-- BEGIN Supplied information --

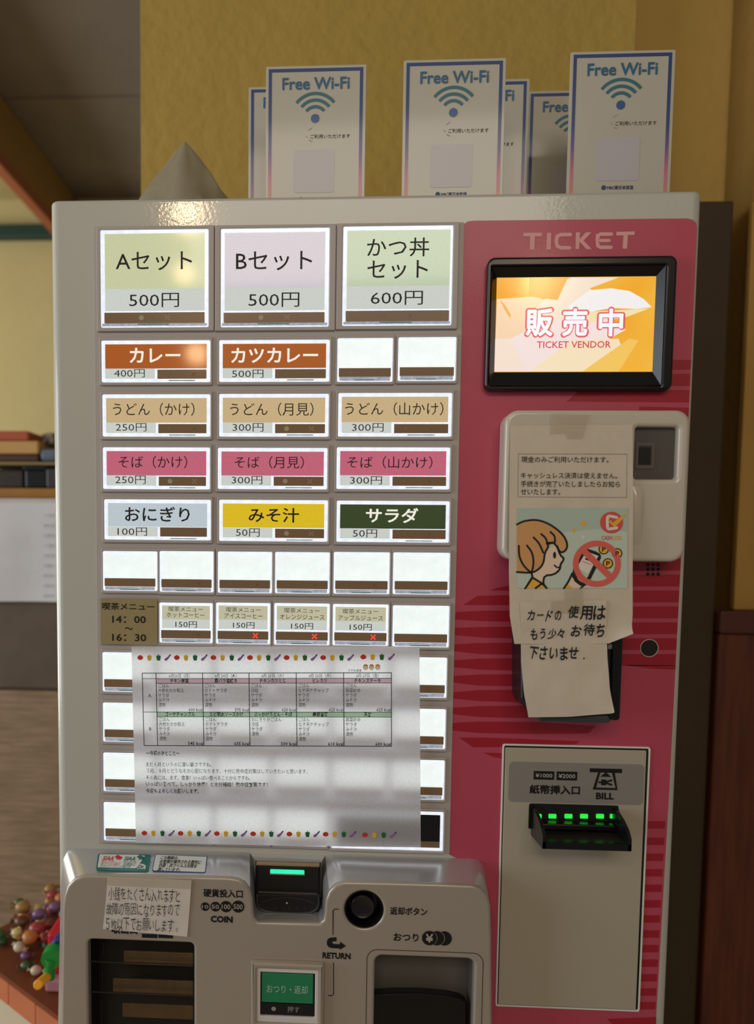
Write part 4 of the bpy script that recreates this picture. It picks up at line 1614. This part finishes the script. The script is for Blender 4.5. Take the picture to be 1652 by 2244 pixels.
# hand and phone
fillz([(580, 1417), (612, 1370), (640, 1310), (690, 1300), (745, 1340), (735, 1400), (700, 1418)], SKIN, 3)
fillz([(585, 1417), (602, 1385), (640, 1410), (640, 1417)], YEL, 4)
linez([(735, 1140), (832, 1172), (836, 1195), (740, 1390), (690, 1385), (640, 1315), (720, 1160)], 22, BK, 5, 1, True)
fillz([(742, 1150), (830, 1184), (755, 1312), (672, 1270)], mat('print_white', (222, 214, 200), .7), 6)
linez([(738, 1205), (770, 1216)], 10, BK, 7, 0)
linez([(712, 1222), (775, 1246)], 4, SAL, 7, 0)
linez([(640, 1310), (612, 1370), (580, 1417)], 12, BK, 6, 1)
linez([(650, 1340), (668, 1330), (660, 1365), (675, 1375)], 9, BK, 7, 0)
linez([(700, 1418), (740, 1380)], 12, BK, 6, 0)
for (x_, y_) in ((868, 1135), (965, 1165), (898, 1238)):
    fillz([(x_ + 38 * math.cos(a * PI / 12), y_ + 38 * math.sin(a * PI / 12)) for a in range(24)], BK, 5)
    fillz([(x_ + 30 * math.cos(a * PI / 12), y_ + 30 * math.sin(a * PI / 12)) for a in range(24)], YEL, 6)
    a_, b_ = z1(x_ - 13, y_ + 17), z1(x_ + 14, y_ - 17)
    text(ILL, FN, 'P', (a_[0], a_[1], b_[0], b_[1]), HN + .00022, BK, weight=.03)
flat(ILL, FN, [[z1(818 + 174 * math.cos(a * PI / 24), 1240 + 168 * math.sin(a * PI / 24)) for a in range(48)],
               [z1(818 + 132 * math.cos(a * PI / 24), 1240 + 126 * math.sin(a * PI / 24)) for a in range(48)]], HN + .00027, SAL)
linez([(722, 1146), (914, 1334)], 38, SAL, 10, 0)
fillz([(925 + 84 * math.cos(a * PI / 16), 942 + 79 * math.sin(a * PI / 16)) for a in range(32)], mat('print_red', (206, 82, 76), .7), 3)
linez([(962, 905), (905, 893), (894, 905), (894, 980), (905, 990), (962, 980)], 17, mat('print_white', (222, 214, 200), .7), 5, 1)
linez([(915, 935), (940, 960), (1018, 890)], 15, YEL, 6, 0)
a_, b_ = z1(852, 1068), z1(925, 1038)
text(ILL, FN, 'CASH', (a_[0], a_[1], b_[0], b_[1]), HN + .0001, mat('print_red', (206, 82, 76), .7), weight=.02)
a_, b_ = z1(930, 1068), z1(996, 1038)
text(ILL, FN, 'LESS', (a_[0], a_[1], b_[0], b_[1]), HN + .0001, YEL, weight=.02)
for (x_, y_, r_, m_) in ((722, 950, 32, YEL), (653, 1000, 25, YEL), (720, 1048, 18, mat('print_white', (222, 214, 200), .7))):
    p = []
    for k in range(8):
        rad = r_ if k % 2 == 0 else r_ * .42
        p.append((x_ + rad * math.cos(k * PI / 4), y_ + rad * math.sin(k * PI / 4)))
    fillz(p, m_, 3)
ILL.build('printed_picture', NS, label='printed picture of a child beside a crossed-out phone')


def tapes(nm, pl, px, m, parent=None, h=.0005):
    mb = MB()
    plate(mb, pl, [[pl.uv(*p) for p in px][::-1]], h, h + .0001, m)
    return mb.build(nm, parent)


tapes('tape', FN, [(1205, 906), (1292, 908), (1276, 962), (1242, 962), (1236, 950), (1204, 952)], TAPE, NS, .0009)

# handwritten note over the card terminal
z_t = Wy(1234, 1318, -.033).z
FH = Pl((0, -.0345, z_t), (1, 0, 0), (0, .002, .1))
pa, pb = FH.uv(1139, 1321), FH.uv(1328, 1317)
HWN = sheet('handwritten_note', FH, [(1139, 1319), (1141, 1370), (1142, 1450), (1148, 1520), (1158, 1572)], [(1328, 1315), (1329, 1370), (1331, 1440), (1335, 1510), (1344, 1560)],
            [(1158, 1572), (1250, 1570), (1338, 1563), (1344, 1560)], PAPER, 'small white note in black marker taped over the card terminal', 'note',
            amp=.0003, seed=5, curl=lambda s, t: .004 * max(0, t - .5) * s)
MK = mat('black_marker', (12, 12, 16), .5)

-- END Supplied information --

**Work required:** Write the listing above out again exactly, dropping each image.

**Written solution:**
Write part 4 of the bpy script that recreates this picture. It picks up at line 1614. This part finishes the script. The script is for Blender 4.5. Take the picture to be 1652 by 2244 pixels.
# hand and phone
fillz([(580, 1417), (612, 1370), (640, 1310), (690, 1300), (745, 1340), (735, 1400), (700, 1418)], SKIN, 3)
fillz([(585, 1417), (602, 1385), (640, 1410), (640, 1417)], YEL, 4)
linez([(735, 1140), (832, 1172), (836, 1195), (740, 1390), (690, 1385), (640, 1315), (720, 1160)], 22, BK, 5, 1, True)
fillz([(742, 1150), (830, 1184), (755, 1312), (672, 1270)], mat('print_white', (222, 214, 200), .7), 6)
linez([(738, 1205), (770, 1216)], 10, BK, 7, 0)
linez([(712, 1222), (775, 1246)], 4, SAL, 7, 0)
linez([(640, 1310), (612, 1370), (580, 1417)], 12, BK, 6, 1)
linez([(650, 1340), (668, 1330), (660, 1365), (675, 1375)], 9, BK, 7, 0)
linez([(700, 1418), (740, 1380)], 12, BK, 6, 0)
for (x_, y_) in ((868, 1135), (965, 1165), (898, 1238)):
    fillz([(x_ + 38 * math.cos(a * PI / 12), y_ + 38 * math.sin(a * PI / 12)) for a in range(24)], BK, 5)
    fillz([(x_ + 30 * math.cos(a * PI / 12), y_ + 30 * math.sin(a * PI / 12)) for a in range(24)], YEL, 6)
    a_, b_ = z1(x_ - 13, y_ + 17), z1(x_ + 14, y_ - 17)
    text(ILL, FN, 'P', (a_[0], a_[1], b_[0], b_[1]), HN + .00022, BK, weight=.03)
flat(ILL, FN, [[z1(818 + 174 * math.cos(a * PI / 24), 1240 + 168 * math.sin(a * PI / 24)) for a in range(48)],
               [z1(818 + 132 * math.cos(a * PI / 24), 1240 + 126 * math.sin(a * PI / 24)) for a in range(48)]], HN + .00027, SAL)
linez([(722, 1146), (914, 1334)], 38, SAL, 10, 0)
fillz([(925 + 84 * math.cos(a * PI / 16), 942 + 79 * math.sin(a * PI / 16)) for a in range(32)], mat('print_red', (206, 82, 76), .7), 3)
linez([(962, 905), (905, 893), (894, 905), (894, 980), (905, 990), (962, 980)], 17, mat('print_white', (222, 214, 200), .7), 5, 1)
linez([(915, 935), (940, 960), (1018, 890)], 15, YEL, 6, 0)
a_, b_ = z1(852, 1068), z1(925, 1038)
text(ILL, FN, 'CASH', (a_[0], a_[1], b_[0], b_[1]), HN + .0001, mat('print_red', (206, 82, 76), .7), weight=.02)
a_, b_ = z1(930, 1068), z1(996, 1038)
text(ILL, FN, 'LESS', (a_[0], a_[1], b_[0], b_[1]), HN + .0001, YEL, weight=.02)
for (x_, y_, r_, m_) in ((722, 950, 32, YEL), (653, 1000, 25, YEL), (720, 1048, 18, mat('print_white', (222, 214, 200), .7))):
    p = []
    for k in range(8):
        rad = r_ if k % 2 == 0 else r_ * .42
        p.append((x_ + rad * math.cos(k * PI / 4), y_ + rad * math.sin(k * PI / 4)))
    fillz(p, m_, 3)
ILL.build('printed_picture', NS, label='printed picture of a child beside a crossed-out phone')


def tapes(nm, pl, px, m, parent=None, h=.0005):
    mb = MB()
    plate(mb, pl, [[pl.uv(*p) for p in px][::-1]], h, h + .0001, m)
    return mb.build(nm, parent)


tapes('tape', FN, [(1205, 906), (1292, 908), (1276, 962), (1242, 962), (1236, 950), (1204, 952)], TAPE, NS, .0009)

# handwritten note over the card terminal
z_t = Wy(1234, 1318, -.033).z
FH = Pl((0, -.0345, z_t), (1, 0, 0), (0, .002, .1))
pa, pb = FH.uv(1139, 1321), FH.uv(1328, 1317)
HWN = sheet('handwritten_note', FH, [(1139, 1319), (1141, 1370), (1142, 1450), (1148, 1520), (1158, 1572)], [(1328, 1315), (1329, 1370), (1331, 1440), (1335, 1510), (1344, 1560)],
            [(1158, 1572), (1250, 1570), (1338, 1563), (1344, 1560)], PAPER, 'small white note in black marker taped over the card terminal', 'note',
            amp=.0003, seed=5, curl=lambda s, t: .004 * max(0, t - .5) * s)
MK = mat('black_marker', (12, 12, 16), .5)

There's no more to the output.